Give one up to the short people.

Specialist Frederick Ellington: That was garbage when that ball came towards me, I like ducked out of the way. I saw something coming at me fast, so I got out of the way.

(Soldiers shake hands over the volleyball net and congratulate each other.)

Specialist Joseph Pratt-Majesky: Let's go to the Dunk Tank! Let's clean up the dirty one!

(holding volleyball) Here's your flotation device.

This one's gonna save my life.

Specialist Frederick Ellington: Everyone's pretty scared of the cold...

Specialist Joseph Pratt-Majesky: (sitting on a shelf above the Dunk Tank)

I feel like I'm in front of a firing squad.

Specialist Frederick Ellington: (pitches at the tank release target several times, missing)

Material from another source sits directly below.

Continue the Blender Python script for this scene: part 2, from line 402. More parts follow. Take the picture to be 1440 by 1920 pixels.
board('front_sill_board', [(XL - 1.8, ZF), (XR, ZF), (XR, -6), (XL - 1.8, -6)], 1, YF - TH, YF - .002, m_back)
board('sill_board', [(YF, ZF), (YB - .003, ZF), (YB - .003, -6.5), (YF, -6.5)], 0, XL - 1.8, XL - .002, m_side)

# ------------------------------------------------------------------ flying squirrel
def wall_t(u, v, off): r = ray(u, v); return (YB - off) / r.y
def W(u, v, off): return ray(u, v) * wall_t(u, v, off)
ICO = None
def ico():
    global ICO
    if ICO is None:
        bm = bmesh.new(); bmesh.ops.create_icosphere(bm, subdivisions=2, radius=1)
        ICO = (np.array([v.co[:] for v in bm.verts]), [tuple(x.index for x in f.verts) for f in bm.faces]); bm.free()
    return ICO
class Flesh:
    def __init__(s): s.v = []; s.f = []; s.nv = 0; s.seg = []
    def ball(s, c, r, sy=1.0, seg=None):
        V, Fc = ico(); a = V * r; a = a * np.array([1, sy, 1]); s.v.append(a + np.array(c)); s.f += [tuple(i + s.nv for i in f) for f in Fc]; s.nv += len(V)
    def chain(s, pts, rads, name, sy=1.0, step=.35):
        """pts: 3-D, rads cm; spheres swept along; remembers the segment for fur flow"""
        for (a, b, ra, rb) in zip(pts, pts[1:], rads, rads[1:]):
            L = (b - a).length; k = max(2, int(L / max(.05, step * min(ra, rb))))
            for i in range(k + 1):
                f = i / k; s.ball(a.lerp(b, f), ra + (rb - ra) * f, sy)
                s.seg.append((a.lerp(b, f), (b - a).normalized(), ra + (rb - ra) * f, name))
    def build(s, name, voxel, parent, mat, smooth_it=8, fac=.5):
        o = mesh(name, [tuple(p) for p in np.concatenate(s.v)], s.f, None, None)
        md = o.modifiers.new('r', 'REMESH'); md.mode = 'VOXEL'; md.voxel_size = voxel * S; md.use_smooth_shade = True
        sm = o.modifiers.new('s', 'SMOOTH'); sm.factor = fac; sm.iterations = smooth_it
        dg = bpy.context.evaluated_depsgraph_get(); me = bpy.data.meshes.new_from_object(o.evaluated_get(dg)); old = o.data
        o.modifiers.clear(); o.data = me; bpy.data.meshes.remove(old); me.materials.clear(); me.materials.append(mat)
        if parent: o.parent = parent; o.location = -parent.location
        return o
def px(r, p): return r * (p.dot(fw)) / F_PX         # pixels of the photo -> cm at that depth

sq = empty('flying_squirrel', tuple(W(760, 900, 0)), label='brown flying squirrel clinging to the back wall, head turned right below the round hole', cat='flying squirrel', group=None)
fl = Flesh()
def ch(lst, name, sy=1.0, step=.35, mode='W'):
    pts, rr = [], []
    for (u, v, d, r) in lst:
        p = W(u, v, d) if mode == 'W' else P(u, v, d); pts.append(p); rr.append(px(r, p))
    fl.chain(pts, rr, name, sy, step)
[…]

Yeah, I couldn't get you down...

Soldier: Let's see how well you do!

Specialist Joseph Pratt-Majesky: I think I'm just getting lucky. Ooh, that wasn't even close!

Soldier: (pitches and hits the tank release target, Pratt-Majesky falls into the tank, then climbs out and does a lap around the tank, dripping water)

Yeah! Yeah! Yeah! You got wet!

Specialist Frederick Ellington: You would never go bored or go lonely on a Post because the ones in the Army are the best ones to call your friends.

Specialist Joseph Pratt-Majesky: At least I'm not dirty anymore!